• [EXERCISE DETAILS]:
Reproduce all the lines below exactly and omit the images.

[BEGIN DATA PROVIDED]

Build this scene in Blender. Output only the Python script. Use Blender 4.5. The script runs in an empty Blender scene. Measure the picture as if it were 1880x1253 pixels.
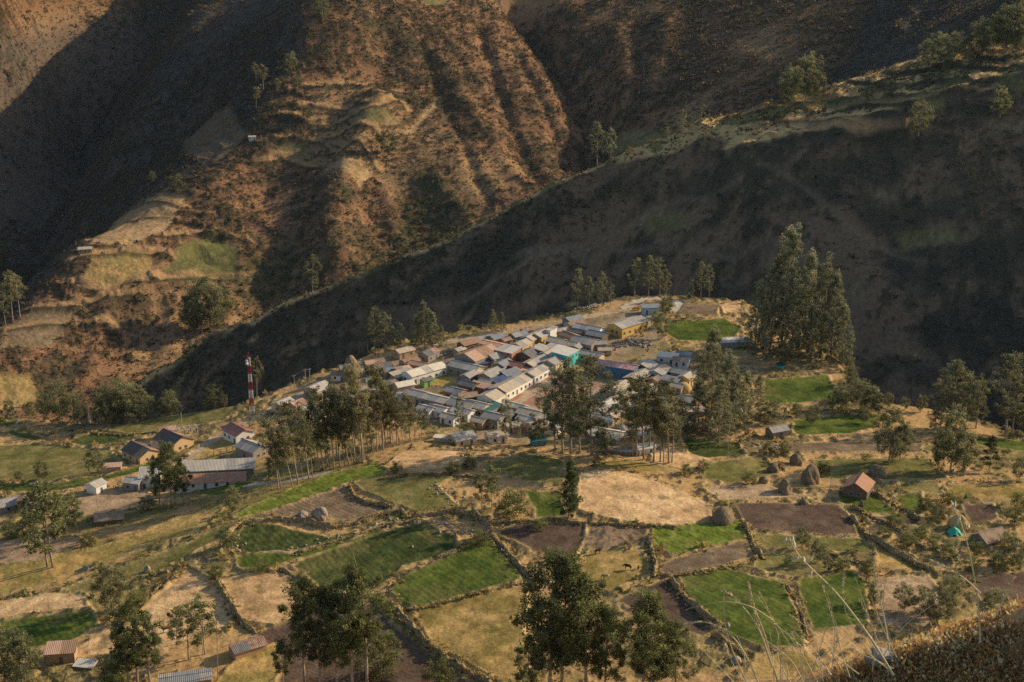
import bpy, bmesh, math, random
import numpy as np
from mathutils import Vector, Matrix
R = math.radians
random.seed(7)
rng = np.random.default_rng(11)
scene = bpy.context.scene
COL = scene.collection

# ------------------------------------------------------------------ camera, sun, sky
FPX, CX, CY, PITCH, CAMZ = 2583.0, 940.0, 626.5, R(18.4), 200.0
cam_d = bpy.data.cameras.new("camera")
cam = bpy.data.objects.new("camera", cam_d)
COL.objects.link(cam)
cam.location = (0, 0, CAMZ)
cam.rotation_euler = (R(90) - PITCH, 0, 0)
cam_d.sensor_width = 36.0
cam_d.lens = 36.0 * FPX / 1880.0
cam_d.clip_start, cam_d.clip_end = 0.5, 9000
scene.camera = cam
cam_d.dof.use_dof = True
cam_d.dof.focus_distance = 480
cam_d.dof.aperture_fstop = 9.0
scene.view_settings.view_transform = 'Standard'
scene.view_settings.look = 'None'
scene.view_settings.exposure = 0
SUN_AZ, SUN_EL = R(21), R(25)
SD = Vector((math.cos(SUN_EL) * math.cos(SUN_AZ), math.cos(SUN_EL) * math.sin(SUN_AZ), math.sin(SUN_EL)))
sun_d = bpy.data.lights.new("sun", 'SUN')
sun_d.energy, sun_d.angle, sun_d.color = 5.0, R(0.6), (1.0, 0.81, 0.55)
sun = bpy.data.objects.new("sun", sun_d)
COL.objects.link(sun)
sun.rotation_euler = SD.to_track_quat('Z', 'Y').to_euler()
world = bpy.data.worlds.new("World")
scene.world = world
world.use_nodes = True
wn = world.node_tree
sky = wn.nodes.new('ShaderNodeTexSky')
sky.sky_type = 'NISHITA'
sky.sun_disc = False
sky.sun_elevation = SUN_EL
sky.sun_rotation = R(90) - SUN_AZ
sky.air_density, sky.dust_density = 1.0, 1.2
bg = wn.nodes['Background']
wn.links.new(sky.outputs[0], bg.inputs[0])
bg.inputs[1].default_value = 0.125
scene.cycles.max_bounces = 4
scene.cycles.diffuse_bounces = 2
scene.cycles.glossy_bounces = 2
scene.cycles.transmission_bounces = 2
scene.cycles.transparent_max_bounces = 4
scene.cycles.use_denoising = False
scene.cycles.sample_clamp_indirect = 3.0

SP, CP = math.sin(PITCH), math.cos(PITCH)
def ray(px, py):
    """slopes of the sight line through a point of the photograph: X = a*Y, z = CAMZ + b*Y"""
    dx, dy = (np.asarray(px, float) - CX) / FPX, (CY - np.asarray(py, float)) / FPX
    yy = CP + dy * SP
    return dx / yy, (-SP + dy * CP) / yy
def P3(px, py, Y):
    a, b = ray(px, py)
    return np.stack([a * Y, np.asarray(Y, float) + 0 * a, CAMZ + b * Y], -1)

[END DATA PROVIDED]

• [TASK RESPONSE]:
Build this scene in Blender. Output only the Python script. Use Blender 4.5. The script runs in an empty Blender scene. Measure the picture as if it were 1880x1253 pixels.
import bpy, bmesh, math, random
import numpy as np
from mathutils import Vector, Matrix
R = math.radians
random.seed(7)
rng = np.random.default_rng(11)
scene = bpy.context.scene
COL = scene.collection

# ------------------------------------------------------------------ camera, sun, sky
FPX, CX, CY, PITCH, CAMZ = 2583.0, 940.0, 626.5, R(18.4), 200.0
cam_d = bpy.data.cameras.new("camera")
cam = bpy.data.objects.new("camera", cam_d)
COL.objects.link(cam)
cam.location = (0, 0, CAMZ)
cam.rotation_euler = (R(90) - PITCH, 0, 0)
cam_d.sensor_width = 36.0
cam_d.lens = 36.0 * FPX / 1880.0
cam_d.clip_start, cam_d.clip_end = 0.5, 9000
scene.camera = cam
cam_d.dof.use_dof = True
cam_d.dof.focus_distance = 480
cam_d.dof.aperture_fstop = 9.0
scene.view_settings.view_transform = 'Standard'
scene.view_settings.look = 'None'
scene.view_settings.exposure = 0
SUN_AZ, SUN_EL = R(21), R(25)
SD = Vector((math.cos(SUN_EL) * math.cos(SUN_AZ), math.cos(SUN_EL) * math.sin(SUN_AZ), math.sin(SUN_EL)))
sun_d = bpy.data.lights.new("sun", 'SUN')
sun_d.energy, sun_d.angle, sun_d.color = 5.0, R(0.6), (1.0, 0.81, 0.55)
sun = bpy.data.objects.new("sun", sun_d)
COL.objects.link(sun)
sun.rotation_euler = SD.to_track_quat('Z', 'Y').to_euler()
world = bpy.data.worlds.new("World")
scene.world = world
world.use_nodes = True
wn = world.node_tree
sky = wn.nodes.new('ShaderNodeTexSky')
sky.sky_type = 'NISHITA'
sky.sun_disc = False
sky.sun_elevation = SUN_EL
sky.sun_rotation = R(90) - SUN_AZ
sky.air_density, sky.dust_density = 1.0, 1.2
bg = wn.nodes['Background']
wn.links.new(sky.outputs[0], bg.inputs[0])
bg.inputs[1].default_value = 0.125
scene.cycles.max_bounces = 4
scene.cycles.diffuse_bounces = 2
scene.cycles.glossy_bounces = 2
scene.cycles.transmission_bounces = 2
scene.cycles.transparent_max_bounces = 4
scene.cycles.use_denoising = False
scene.cycles.sample_clamp_indirect = 3.0

SP, CP = math.sin(PITCH), math.cos(PITCH)
def ray(px, py):
    """slopes of the sight line through a point of the photograph: X = a*Y, z = CAMZ + b*Y"""
    dx, dy = (np.asarray(px, float) - CX) / FPX, (CY - np.asarray(py, float)) / FPX
    yy = CP + dy * SP
    return dx / yy, (-SP + dy * CP) / yy
def P3(px, py, Y):
    a, b = ray(px, py)
    return np.stack([a * Y, np.asarray(Y, float) + 0 * a, CAMZ + b * Y], -1)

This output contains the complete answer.